Imagina você entrar numa sala cheia de móveis e objetos. Eles estão empilhados uns por cima dos outros, sem nenhuma organização. Você não sabe para onde olhar, sente um incômodo, mas sem entender exatamente o que lhe causa desconforto. Sem hesitar, tenho a certeza de que é o excesso o grande causador dessa sensação incômoda.
Isso também acontece na hora de escrever um livro. Talvez essa lógica acumuladora de colocar tudo dentro de um livro venha dessa mentalidade capitalista de querer mais e mais. Sempre mais. Mas quando se trata de literatura, eu não tenho dúvidas: menos é mais.
A literatura precisa de espaço para o não dito, para aquilo que está nas entrelinhas, para a interpretação do leitor. Sempre imaginei o leitor como um co-autor, aquele que participa ativamente do livro. Por essa razão, talvez mais importante do que acrescentar algo em um texto literário seja retirar algo dele.
Há uma história de um artista famoso que dizia que seu trabalho artístico consistia em tirar daquela escultura tudo o que não era seu projeto, ou seja, todos os excessos. Desde que ouvi essa história, me dei conta de que nossa missão como escritores é tirar do livro tudo o que não é o livro.
Desde personagens que estão sobrando, figurantes que não acrescentam nada para a narrativa até orações intercaladas, palavras e firulas desnecessárias.
Certa vez assisti a uma entrevista com uma editora que dizia que o maior erro de escritores iniciantes com o seu original é a ansiedade. Querer dizer tudo no primeiro capítulo. Colocar muitos elementos, informações, personagens e temas que não serão possíveis de desenvolver ao longo do livro. Facilmente se percebe que não há clareza, nem para quem lê nem para quem escreve, a respeito daquele texto e de sua construção.

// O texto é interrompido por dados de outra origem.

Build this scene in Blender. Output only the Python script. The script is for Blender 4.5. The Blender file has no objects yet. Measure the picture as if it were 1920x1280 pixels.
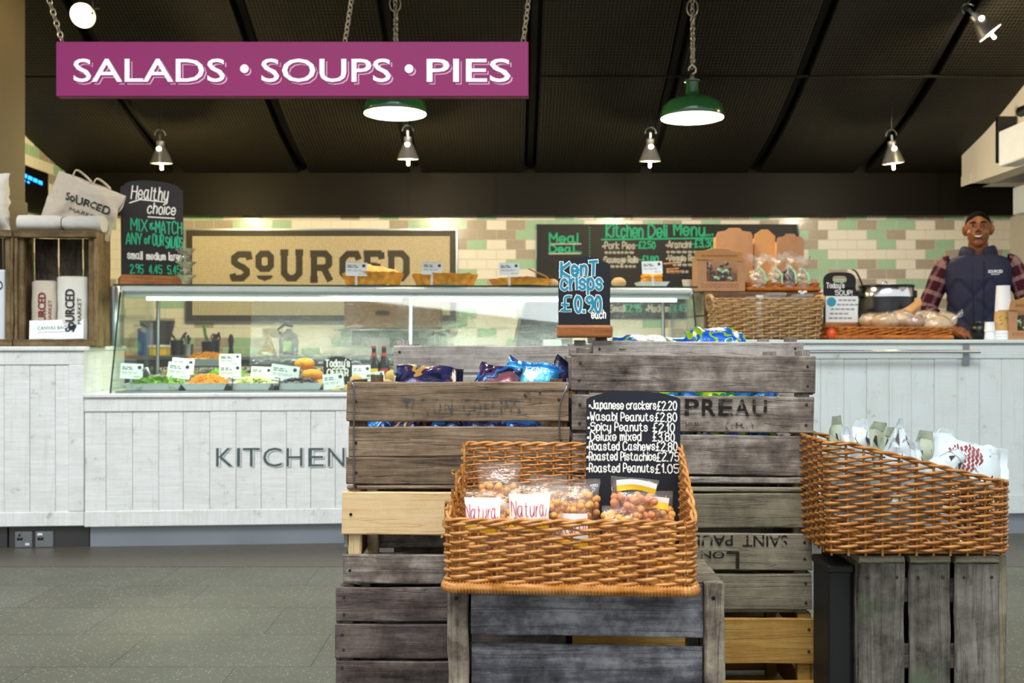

Recentemente, uma leitora me perguntou se eu tinha escrito rápido A filha primitiva, romance vencedor do 6° Prêmio Kindle de Literatura. Ela me disse que ele é um livro curto, muito fluido e veloz. Respondi que não. Contei que tinha escrito o romance ao longo de quatro anos e que o livro teve 11 versões e passou por 4 leituras críticas. Ela ficou impressionada. Certamente esperava outra resposta.

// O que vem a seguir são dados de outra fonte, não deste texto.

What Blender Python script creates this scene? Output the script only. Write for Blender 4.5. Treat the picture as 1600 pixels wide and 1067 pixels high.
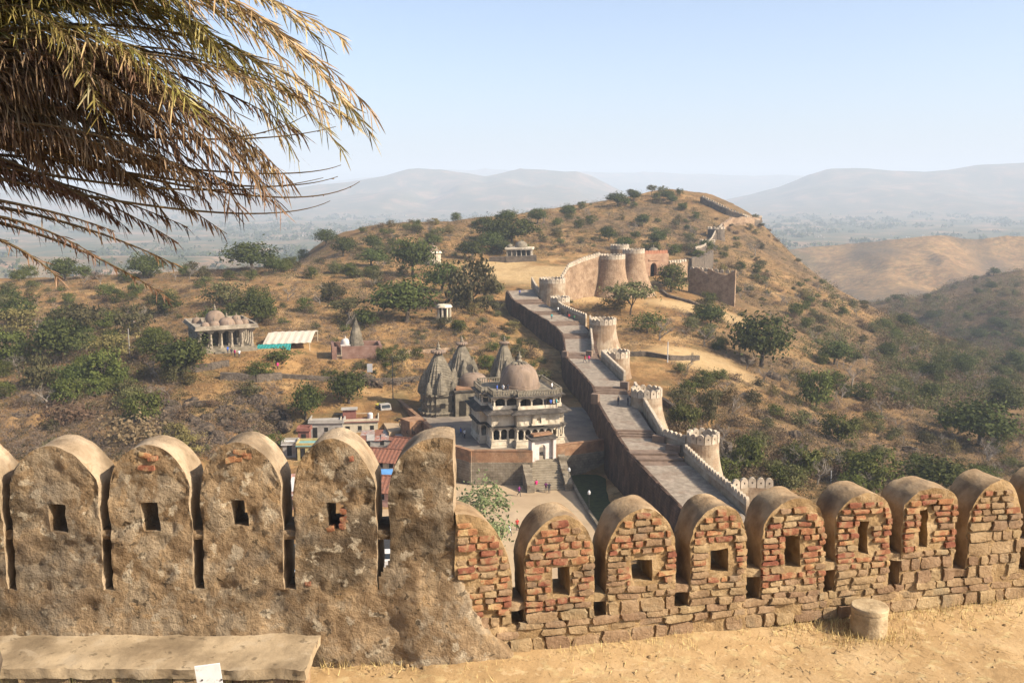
import bpy, bmesh, math, random
import numpy as np
from mathutils import Vector, Matrix
R = math.radians
for o in list(bpy.data.objects): bpy.data.objects.remove(o)
scene = bpy.context.scene
col = scene.collection
random.seed(7)

# ---------------------------------------------------------------- camera
PITCH = 8.8; F = 1500.0
cam = bpy.data.cameras.new('camera'); cam.sensor_width = 36.0; cam.lens = 36.0*F/1600.0
cam.clip_start = 0.1; cam.clip_end = 60000
camo = bpy.data.objects.new('camera', cam); col.objects.link(camo)
camo.location = (0, 0, 0); camo.rotation_euler = (R(90-PITCH), 0, 0)
scene.camera = camo
# ---------------------------------------------------------------- sky and sun
SUN_EL = 36.0
SX, SY = 0.93, -0.37                      # horizontal direction towards the sun
w = bpy.data.worlds.new('World'); scene.world = w; w.use_nodes = True
nt = w.node_tree; bg = nt.nodes['Background']
sky = nt.nodes.new('ShaderNodeTexSky'); sky.sky_type = 'NISHITA'; sky.sun_disc = False
sky.sun_elevation = R(SUN_EL); sky.sun_rotation = math.atan2(SX, SY)
sky.altitude = 1000; sky.air_density = 0.8; sky.dust_density = 5.5; sky.ozone_density = 1.5
nt.links.new(sky.outputs[0], bg.inputs[0]); bg.inputs[1].default_value = 0.125
sun = bpy.data.lights.new('sun', 'SUN'); sun.energy = 5.0; sun.angle = R(0.5); sun.color = (1.0, 0.90, 0.76)
suno = bpy.data.objects.new('sun', sun); col.objects.link(suno)
hl = math.hypot(SX, SY)
sdir = Vector((SX/hl*math.cos(R(SUN_EL)), SY/hl*math.cos(R(SUN_EL)), math.sin(R(SUN_EL))))
suno.rotation_euler = sdir.to_track_quat('Z', 'Y').to_euler()
vs = scene.view_settings; vs.view_transform = 'Standard'; vs.look = 'None'; vs.exposure = 1.0; vs.gamma = 1.0
vs.use_curve_mapping = False
HAZE_DENSITY = 0.00018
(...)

Talvez esperasse ouvir que escrevi o livro num fluxo de consciência e inspiração, ou ainda, numa imersão de um ou dois meses, e não que havia sido um processo lento, cheio de idas e vindas, planejamento e cortes.
Não cheguei a dizer, mas imediatamente lembrei da frase de Clarice Lispector que me acompanha há anos: “Que ninguém se engane, só se consegue a simplicidade através de muito trabalho”.